Professor Derrick P. Alridge will discuss his research project, “Teachers in the Movement: Pedagogy, Activism, and Freedom.” Based on extensive oral history research, including more than 200 interviews of elementary, secondary, university teachers and civil rights activists, Alridge will share the narratives of educators and explore their roles as teachers and activists during the civil rights movement and post-civil rights era. From the interviews, we learn how educators’ pedagogy was an instrumental form of activism that influenced the movement.  

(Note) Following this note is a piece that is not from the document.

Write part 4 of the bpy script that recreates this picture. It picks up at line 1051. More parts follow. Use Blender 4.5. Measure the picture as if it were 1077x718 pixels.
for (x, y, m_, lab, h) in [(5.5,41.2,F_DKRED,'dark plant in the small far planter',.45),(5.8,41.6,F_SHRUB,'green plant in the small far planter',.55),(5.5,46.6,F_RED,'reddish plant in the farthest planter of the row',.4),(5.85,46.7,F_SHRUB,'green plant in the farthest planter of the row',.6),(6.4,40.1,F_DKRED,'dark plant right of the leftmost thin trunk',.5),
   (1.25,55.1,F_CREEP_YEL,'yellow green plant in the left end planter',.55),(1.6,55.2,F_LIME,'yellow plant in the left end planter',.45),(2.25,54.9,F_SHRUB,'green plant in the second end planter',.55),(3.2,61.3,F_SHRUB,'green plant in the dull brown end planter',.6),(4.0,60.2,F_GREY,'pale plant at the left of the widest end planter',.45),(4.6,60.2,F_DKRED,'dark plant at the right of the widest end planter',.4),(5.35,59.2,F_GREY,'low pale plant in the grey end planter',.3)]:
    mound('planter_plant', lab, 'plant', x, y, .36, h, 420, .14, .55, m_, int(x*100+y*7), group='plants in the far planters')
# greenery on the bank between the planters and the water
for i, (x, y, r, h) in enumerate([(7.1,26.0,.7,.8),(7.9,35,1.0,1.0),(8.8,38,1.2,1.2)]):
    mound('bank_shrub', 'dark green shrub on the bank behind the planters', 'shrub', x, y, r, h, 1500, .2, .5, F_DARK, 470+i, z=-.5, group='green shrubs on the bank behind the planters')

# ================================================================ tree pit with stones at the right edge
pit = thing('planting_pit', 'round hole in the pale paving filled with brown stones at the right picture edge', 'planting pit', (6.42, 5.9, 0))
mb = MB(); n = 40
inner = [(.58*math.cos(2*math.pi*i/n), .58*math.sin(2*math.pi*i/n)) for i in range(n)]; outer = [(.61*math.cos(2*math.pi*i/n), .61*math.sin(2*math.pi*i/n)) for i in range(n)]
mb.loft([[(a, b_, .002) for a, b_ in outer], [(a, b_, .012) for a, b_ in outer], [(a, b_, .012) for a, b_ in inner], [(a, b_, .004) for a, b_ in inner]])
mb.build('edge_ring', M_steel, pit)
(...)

Derrick P. Alridge is professor of history of education in the Curry School of Education and Human Development at the University of Virginia. His primary research areas of scholarship are African American educational and intellectual history and the civil rights movement. He is the author of The Educational Thought of W.E.B. Du Bois: An Intellectual History and co-editor, with James B. Stewart and V.P. Franklin, of Message in the Music: Hip-Hop, History & Pedagogy and co-editor of the forthcoming The Black Intellectual Tradition: African American Thought in the Twentieth Century. He has published widely in journals in education and history. 

A former middle and high school social studies and history teacher, Alridge is also a former fellow of the National Endowment for the Humanities, former postdoctoral fellow of the National Academy of Education and Spencer Foundation, and he serves as a Distinguished Lecturer for the Association for the Study of African American Life and History. He is a 2016 recipient of the Lyle Spencer Research Award for his scholarship on teachers’ activism during the civil rights era. Alridge is the founder, director, and Principal Investigator of Teachers in the Movement project, founding director of the Center for Race and Public Education in the South, and Principal Investigator of the Carter G. Woodson Home National Historic Site – Ethnographic Resource Study with the National Park Service. He also serves as a co-chair on the Virginia Commission on African American History Education in the Commonwealth.

Professor Alridge is immediate past President of the History of Education Society, USA.